About 1,100 men were at work within a year. They affixed Georgia pine rails to tens of thousands of stone blocks, as was typical of the earliest railroads. The blocks were quarried at Port Deposit, Maryland, and Robinson and Carr's quarry in Pennsylvania and were brought here by boat. (Delays in delivery of the blocks led to part of the railroad being built with innovative white oak sleepers instead.) The wooden rails were capped with steel strips imported from Britain. The first horse-drawn passenger train ran across the completed line in one hour and twenty minutes on February 28, 1832; that fall, the locomotives Delaware and Pennsylvania, built by famed designer Robert Stevenson of Newcastle, England, came into use, traveling at a speed of fifteen miles an hour—alarming to some travelers.
In 1837, a second track was added, but that same year saw rival railroads connect Baltimore, Wilmington, and Philadelphia, leading to the obsolescence of the western portions of the line in 1856, one of the first railroad abandonments in the country. The distinctive stone blocks with paired drill holes were recycled for pavers or foundation material throughout New Castle. The eastern portion of the route (with modernized tracks, of course) is still used by Conrail today.

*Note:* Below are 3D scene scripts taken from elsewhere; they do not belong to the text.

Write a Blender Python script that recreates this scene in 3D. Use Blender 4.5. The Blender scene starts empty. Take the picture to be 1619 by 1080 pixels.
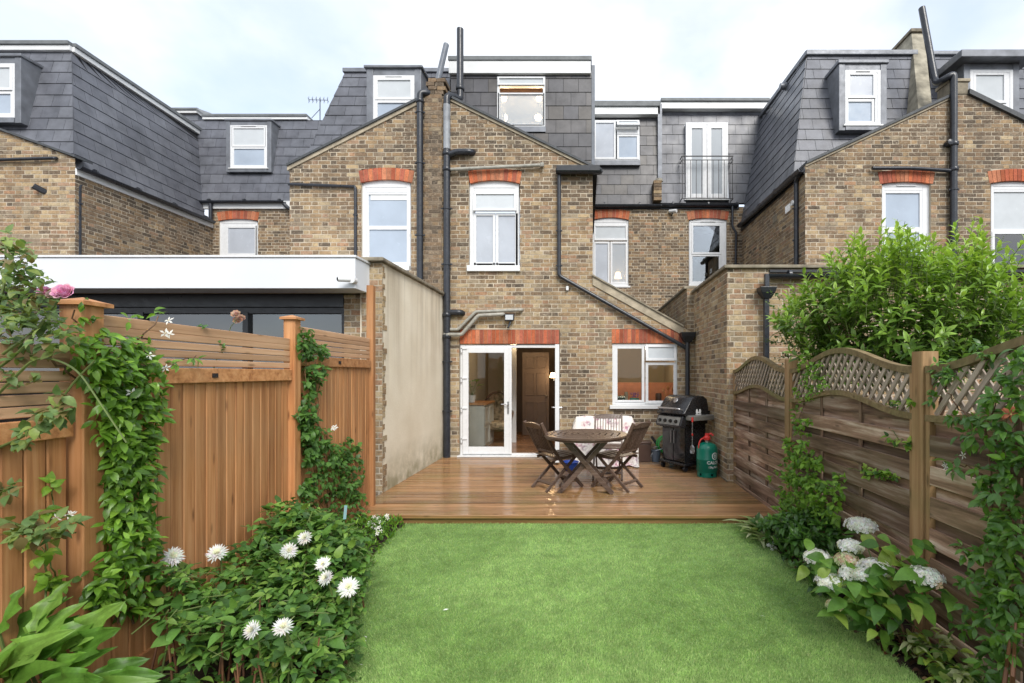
import bpy, math, random
import numpy as np
from mathutils import Vector, Matrix
from mathutils.geometry import tessellate_polygon

scene = bpy.context.scene
COL = scene.collection
RAD = math.radians
rnd = random.Random(11)

# ---------------------------------------------------------------- camera
FOC, VX, VY, EYE = 760.0, 926.0, 590.0, 1.65      # focal length and vanishing point of the photograph (px), eye height (m)
cam_data = bpy.data.cameras.new('camera')
cam = bpy.data.objects.new('camera', cam_data)
COL.objects.link(cam)
cam.location = (0, 0, EYE)
cam.rotation_euler = (RAD(90), 0, 0)
cam_data.sensor_width = 36
cam_data.lens = 36 * FOC / 1619
cam_data.shift_x = (809.5 - VX) / 1619
cam_data.shift_y = (VY - 540) / 1619
cam_data.clip_start = 0.05
cam_data.clip_end = 2000
scene.camera = cam

# ---------------------------------------------------------------- world, sun, exposure
SUN_EL, SUN_AZ = 42, 158          # the sun stands behind the camera, a little to the right
world = bpy.data.worlds.new('World')
scene.world = world
world.use_nodes = True
wn, wl = world.node_tree.nodes, world.node_tree.links
wn.clear()
w_out = wn.new('ShaderNodeOutputWorld')
w_bg = wn.new('ShaderNodeBackground'); w_bg.inputs['Strength'].default_value = 0.088
w_sky = wn.new('ShaderNodeTexSky'); w_sky.sky_type = 'NISHITA'; w_sky.sun_disc = False
w_sky.sun_elevation = RAD(SUN_EL); w_sky.sun_rotation = RAD(SUN_AZ); w_sky.dust_density = 1.0; w_sky.air_density = 1.0
w_tc = wn.new('ShaderNodeTexCoord')
w_map = wn.new('ShaderNodeMapping'); w_map.inputs['Scale'].default_value = (1.0, 1.0, 1.7); w_map.inputs['Location'].default_value = (0.35, 0.1, 0.42)
w_n = wn.new('ShaderNodeTexNoise'); w_n.inputs['Scale'].default_value = 1.9; w_n.inputs['Detail'].default_value = 7; w_n.inputs['Roughness'].default_value = 0.55
w_r = wn.new('ShaderNodeValToRGB')
w_r.color_ramp.elements[0].position = 0.36; w_r.color_ramp.elements[0].color = (0.62, 0.62, 0.62, 1)
w_r.color_ramp.elements[1].position = 0.56; w_r.color_ramp.elements[1].color = (1, 1, 1, 1)
w_mix = wn.new('ShaderNodeMixRGB'); w_mix.inputs['Color2'].default_value = (7.6, 7.75, 8.0, 1)
w_n2 = wn.new('ShaderNodeTexNoise'); w_n2.inputs['Scale'].default_value = 3.1; w_n2.inputs['Detail'].default_value = 5
w_r2 = wn.new('ShaderNodeValToRGB')
w_r2.color_ramp.elements[0].position = 0.36; w_r2.color_ramp.elements[0].color = (4.35, 4.85, 5.6, 1)
w_r2.color_ramp.elements[1].position = 0.60; w_r2.color_ramp.elements[1].color = (6.2, 6.3, 6.45, 1)
w_hs = wn.new('ShaderNodeMixRGB'); w_hs.blend_type = 'MULTIPLY'; w_hs.inputs['Fac'].default_value = 1; w_hs.inputs['Color2'].default_value = (1.5, 1.5, 1.5, 1)
wl.new(w_tc.outputs['Generated'], w_map.inputs['Vector'])
wl.new(w_map.outputs['Vector'], w_n.inputs['Vector'])
wl.new(w_map.outputs['Vector'], w_n2.inputs['Vector'])
wl.new(w_n.outputs['Fac'], w_r.inputs['Fac'])
wl.new(w_n2.outputs['Fac'], w_r2.inputs['Fac'])
wl.new(w_sky.outputs['Color'], w_hs.inputs['Color1'])
wl.new(w_hs.outputs['Color'], w_mix.inputs['Color1'])
wl.new(w_r2.outputs['Color'], w_mix.inputs['Color2'])
wl.new(w_r.outputs['Color'], w_mix.inputs['Fac'])
wl.new(w_mix.outputs['Color'], w_bg.inputs['Color'])
wl.new(w_bg.outputs['Background'], w_out.inputs['Surface'])

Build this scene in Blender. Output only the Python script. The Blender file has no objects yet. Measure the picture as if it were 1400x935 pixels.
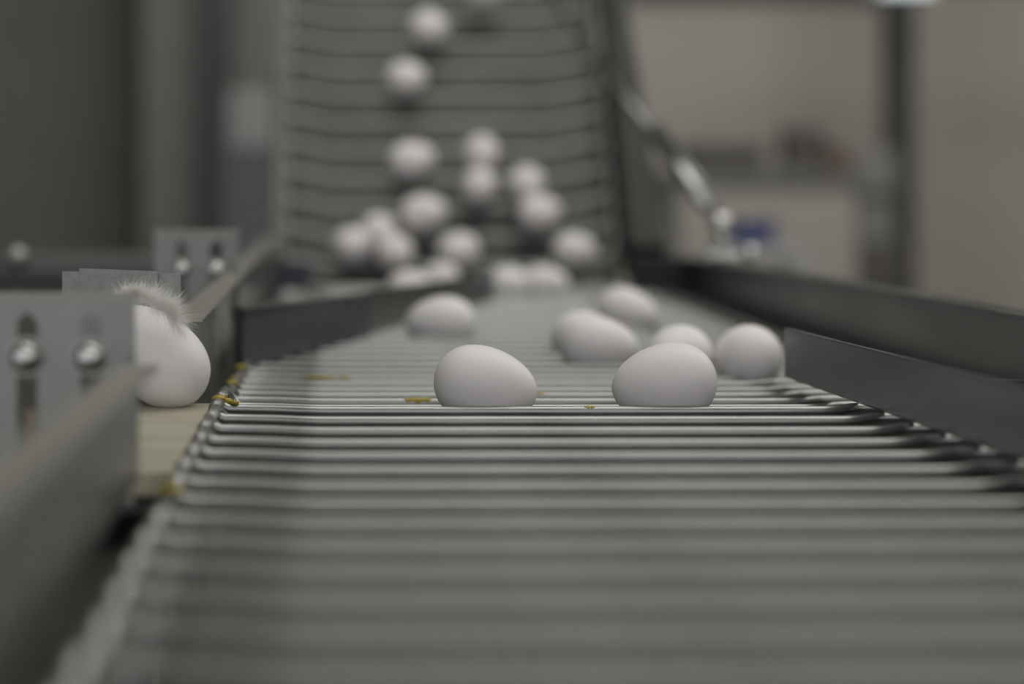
import bpy, bmesh, math, random
from mathutils import Vector, Matrix
random.seed(7)
C = bpy.context.scene.collection
R = math.radians
# ------------------------------------------------------------------ camera
# belt runs along +Y, rods along X; belt top of the near stretch is z = 0.900 m
F = 2722.0; CX = 465.0; HY = 230.0; CZ = 1.029
cd = bpy.data.cameras.new('camera'); cam = bpy.data.objects.new('camera', cd); C.objects.link(cam)
cam.location = (0, 0, CZ); cam.rotation_euler = (R(90), 0, 0)
cd.sensor_width = 36; cd.lens = 70.0
cd.shift_x = (700 - CX) / 1400; cd.shift_y = (HY - 467.5) / 1400
cd.clip_start = 0.02; cd.clip_end = 60
cd.dof.use_dof = True; cd.dof.focus_distance = 1.095; cd.dof.aperture_fstop = 3.1; cd.dof.aperture_blades = 0
bpy.context.scene.camera = cam
# ------------------------------------------------------------------ world, lights, exposure
w = bpy.data.worlds.new('world'); bpy.context.scene.world = w; w.use_nodes = True
w.node_tree.nodes['Background'].inputs[0].default_value = (0.97, 0.97, 0.98, 1)
w.node_tree.nodes['Background'].inputs[1].default_value = 0.92
vs = bpy.context.scene.view_settings
vs.view_transform = 'Standard'; vs.look = 'None'; vs.gamma = 1; vs.use_curve_mapping = False; vs.exposure = -0.13

def area(name, loc, target, sx, sy, power, col):
    l = bpy.data.lights.new(name, 'AREA'); l.shape = 'RECTANGLE'; l.size = sx; l.size_y = sy; l.energy = power; l.color = col
    o = bpy.data.objects.new(name, l); C.objects.link(o); o.location = loc
    o.rotation_euler = (Vector(target) - Vector(loc)).to_track_quat('-Z', 'Y').to_euler()
    return o
area('ceiling_light_near', (0.5, 1.7, 3.0), (0.2, 1.7, 0.9), 2.2, 2.2, 31, (1.0, 0.985, 0.95))
area('ceiling_light_right', (2.6, 2.8, 2.7), (0.3, 1.5, 0.9), 1.6, 1.6, 24, (1.0, 0.98, 0.94))
area('ceiling_light_far', (1.4, 5.6, 3.1), (1.3, 9.6, 0.9), 4.6, 0.8, 112, (1.0, 0.96, 0.90))

def P(px, py, d):                       # photograph pixel + distance along Y (half mm) -> world point (m)
    d = d / 500.0
    return Vector(((px - CX) * d / F, d, CZ - (py - HY) * d / F))

# ------------------------------------------------------------------ materials
def mat(name, col, rough=0.5, metal=0.0, var=0.0, scale=30, bump=0.0, stretch=(1, 1, 1), rvar=0.0, col2=None, spec=0.5):
    m = bpy.data.materials.new(name); m.use_nodes = True
    nt = m.node_tree; b = nt.nodes['Principled BSDF']
    b.inputs['Base Color'].default_value = (*col, 1); b.inputs['Roughness'].default_value = rough
    b.inputs['Metallic'].default_value = metal; b.inputs['Specular IOR Level'].default_value = spec
    if var or bump or rvar:
        tc = nt.nodes.new('ShaderNodeTexCoord'); mp = nt.nodes.new('ShaderNodeMapping'); mp.inputs['Scale'].default_value = stretch
        n = nt.nodes.new('ShaderNodeTexNoise'); n.inputs['Scale'].default_value = scale; n.inputs['Detail'].default_value = 6; n.inputs['Roughness'].default_value = 0.65
        nt.links.new(tc.outputs['Object'], mp.inputs[0]); nt.links.new(mp.outputs[0], n.inputs['Vector'])
        if var:
            r = nt.nodes.new('ShaderNodeValToRGB'); r.color_ramp.elements[0].position = 0.3; r.color_ramp.elements[1].position = 0.7
            lo = col2 if col2 else tuple(c * (1 - var) for c in col); hi = tuple(min(1, c * (1 + var)) for c in col)
            r.color_ramp.elements[0].color = (*lo, 1); r.color_ramp.elements[1].color = (*hi, 1)
            nt.links.new(n.outputs['Fac'], r.inputs[0]); nt.links.new(r.outputs[0], b.inputs['Base Color'])
        if rvar:
            mr = nt.nodes.new('ShaderNodeMapRange'); mr.inputs[1].default_value = 0.3; mr.inputs[2].default_value = 0.7
            mr.inputs[3].default_value = max(0.05, rough - rvar); mr.inputs[4].default_value = rough + rvar
            nt.links.new(n.outputs['Fac'], mr.inputs[0]); nt.links.new(mr.outputs[0], b.inputs['Roughness'])
        if bump:
            bp = nt.nodes.new('ShaderNodeBump'); bp.inputs['Strength'].default_value = bump; bp.inputs['Distance'].default_value = 0.001
            nt.links.new(n.outputs['Fac'], bp.inputs['Height']); nt.links.new(bp.outputs[0], b.inputs['Normal'])
    return m

M = {}
M['rod'] = mat('drawn_steel', (0.34, 0.345, 0.33), 0.33, 0.9, 0.14, 90, 0.08, (0.25, 1, 1), 0.08)
M['rod_dull'] = mat('stained_dull_steel', (0.13, 0.13, 0.12), 0.42, 0.8, 0.2, 60, 0.08, (0.25, 1, 1), 0.08)
M['galv'] = mat('galvanised_sheet', (0.23, 0.23, 0.22), 0.29, 0.85, 0.18, 25, 0.05, (1, 1, 1), 0.08)
M['guide'] = mat('rolled_steel_guide', (0.30, 0.30, 0.305), 0.36, 0.85, 0.25, 14, 0.05, (0.4, 0.4, 3), 0.10)
M['galv_dark'] = mat('dull_stainless_sheet', (0.165, 0.165, 0.16), 0.34, 0.85, 0.25, 18, 0.05, (0.4, 0.4, 2), 0.08)
M['brushed'] = mat('brushed_sheet', (0.29, 0.29, 0.28), 0.45, 0.7, 0.12, 260, 0.25, (1, 1, 1))
M['lip'] = mat('worn_edge_metal', (0.34, 0.33, 0.29), 0.45, 0.6, 0.15, 60)
M['chrome'] = mat('polished_steel', (0.62, 0.61, 0.59), 0.27, 1.0)
M['black'] = mat('black_rubber', (0.018, 0.018, 0.02), 0.5)
M['blue_dark'] = mat('dark_blue_grey_plate', (0.062, 0.068, 0.082), 0.42, 0.3, 0.35, 60, 0.1, (1, 1, 3))
M['frame_dark'] = mat('dirty_dark_frame', (0.030, 0.029, 0.024), 0.55, 0.3, 0.3, 30)
M['cream'] = mat('cream_painted_wood', (0.42, 0.395, 0.315), 0.6, 0, 0.1, 45, 0.15, (0.4, 3, 1), col2=(0.32, 0.29, 0.19))
M['strip'] = mat('aged_cream_strip', (0.15, 0.145, 0.11), 0.6, 0, 0.2, 20)
M['pan'] = mat('pan_under_belt', (0.08, 0.08, 0.075), 0.5, 0.5, 0.3, 20)
M['yolk'] = mat('dried_yolk', (0.36, 0.27, 0.010), 0.3, 0, 0.35, 300, 0.3, col2=(0.20, 0.15, 0.01))
M['down'] = mat('white_down', (0.88, 0.86, 0.82), 0.8)
M['slot_rod'] = mat('rusty_stud', (0.20, 0.155, 0.125), 0.6, 0.4, 0.3, 80)
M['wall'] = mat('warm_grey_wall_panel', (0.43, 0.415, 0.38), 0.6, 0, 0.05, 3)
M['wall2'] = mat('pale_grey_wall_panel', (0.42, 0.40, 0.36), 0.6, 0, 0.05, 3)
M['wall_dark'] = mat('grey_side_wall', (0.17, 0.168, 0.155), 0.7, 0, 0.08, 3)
M['column'] = mat('grey_column_paint', (0.17, 0.17, 0.165), 0.55)
M['post'] = mat('dark_post_paint', (0.035, 0.035, 0.036), 0.5)
M['floor'] = mat('concrete_floor', (0.20, 0.195, 0.185), 0.6, 0, 0.2, 4, 0.2)
M['ceil'] = mat('ceiling_sheet', (0.42, 0.42, 0.40), 0.7)
M['clutter'] = mat('dark_case', (0.075, 0.07, 0.066), 0.5)
M['brown'] = mat('brown_carton', (0.17, 0.11, 0.075), 0.7)
M['blue'] = mat('blue_plastic', (0.055, 0.065, 0.20), 0.4)
M['pale'] = mat('pale_cover', (0.48, 0.47, 0.46), 0.6)
M['lilac'] = mat('blue_grey_cabinet', (0.17, 0.17, 0.195), 0.5)
M['beam'] = mat('grey_beam_paint', (0.16, 0.16, 0.15), 0.5, 0.3)
M['teal'] = mat('dark_teal_beam', (0.022, 0.028, 0.03), 0.4, 0.2)
M['bench'] = mat('beige_bench_panel', (0.38, 0.365, 0.33), 0.6)
em = bpy.data.materials.new('lamp_glow'); em.use_nodes = True
em.node_tree.nodes['Principled BSDF'].inputs['Emission Color'].default_value = (0.75, 0.88, 1, 1)
em.node_tree.nodes['Principled BSDF'].inputs['Emission Strength'].default_value = 0.7
M['lamp'] = em

def egg_mat():
    m = bpy.data.materials.new('egg_shell'); m.use_nodes = True; nt = m.node_tree; b = nt.nodes['Principled BSDF']
    b.inputs['Roughness'].default_value = 0.48; b.inputs['Specular IOR Level'].default_value = 0.3
    b.inputs['Subsurface Weight'].default_value = 0.12; b.inputs['Subsurface Radius'].default_value = (0.006, 0.003, 0.002); b.inputs['Subsurface Scale'].default_value = 1
    tc = nt.nodes.new('ShaderNodeTexCoord'); oi = nt.nodes.new('ShaderNodeObjectInfo')
    ad = nt.nodes.new('ShaderNodeVectorMath'); ad.operation = 'ADD'
    nt.links.new(tc.outputs['Object'], ad.inputs[0]); nt.links.new(oi.outputs['Random'], ad.inputs[1])
    n = nt.nodes.new('ShaderNodeTexNoise'); n.inputs['Scale'].default_value = 60; n.inputs['Detail'].default_value = 3
    r = nt.nodes.new('ShaderNodeValToRGB'); r.color_ramp.elements[0].color = (0.80, 0.765, 0.755, 1); r.color_ramp.elements[1].color = (0.85, 0.825, 0.81, 1)
    v = nt.nodes.new('ShaderNodeTexVoronoi'); v.inputs['Scale'].default_value = 420
    gt = nt.nodes.new('ShaderNodeMapRange'); gt.inputs[1].default_value = 0.08; gt.inputs[2].default_value = 0.16; gt.inputs[3].default_value = 1; gt.inputs[4].default_value = 0
    n2 = nt.nodes.new('ShaderNodeTexNoise'); n2.inputs['Scale'].default_value = 90
    g2 = nt.nodes.new('ShaderNodeMapRange'); g2.inputs[1].default_value = 0.55; g2.inputs[2].default_value = 0.62
    mu = nt.nodes.new('ShaderNodeMath'); mu.operation = 'MULTIPLY'
    mu2 = nt.nodes.new('ShaderNodeMath'); mu2.operation = 'MULTIPLY'; mu2.inputs[1].default_value = 0.45
    mx = nt.nodes.new('ShaderNodeMix'); mx.data_type = 'RGBA'; mx.inputs['B'].default_value = (0.42, 0.36, 0.33, 1)
    for t in (n, v, n2): nt.links.new(ad.outputs[0], t.inputs['Vector'])
    nt.links.new(n.outputs['Fac'], r.inputs[0]); nt.links.new(v.outputs['Distance'], gt.inputs[0]); nt.links.new(n2.outputs['Fac'], g2.inputs[0])
    nt.links.new(gt.outputs[0], mu.inputs[0]); nt.links.new(g2.outputs[0], mu.inputs[1]); nt.links.new(mu.outputs[0], mu2.inputs[0])
    nt.links.new(mu2.outputs[0], mx.inputs['Factor']); nt.links.new(r.outputs[0], mx.inputs['A']); nt.links.new(mx.outputs['Result'], b.inputs['Base Color'])
    bp = nt.nodes.new('ShaderNodeBump'); bp.inputs['Strength'].default_value = 0.12; bp.inputs['Distance'].default_value = 0.0004
    n3 = nt.nodes.new('ShaderNodeTexNoise'); n3.inputs['Scale'].default_value = 900; nt.links.new(tc.outputs['Object'], n3.inputs['Vector'])
    nt.links.new(n3.outputs['Fac'], bp.inputs['Height']); nt.links.new(bp.outputs[0], b.inputs['Normal'])
    return m
M['egg'] = egg_mat()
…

The railroad's ticket office (c. 1832; 1953 restored, Albert Kruse) in Battery Park is the second-oldest station extant in the United States, after the B&O station at Ellicott Mills, Maryland (1831). It resembles one built by the B&O in Baltimore in early 1830 (demolished). In later years, it was used as a farm shed until repaired in 1908 as a crossing watchman's box for the Pennsylvania Railroad. In 1946, its use was discontinued, and a Philadelphia museum nearly removed it. Instead, it was stored until re-erected here in New Castle.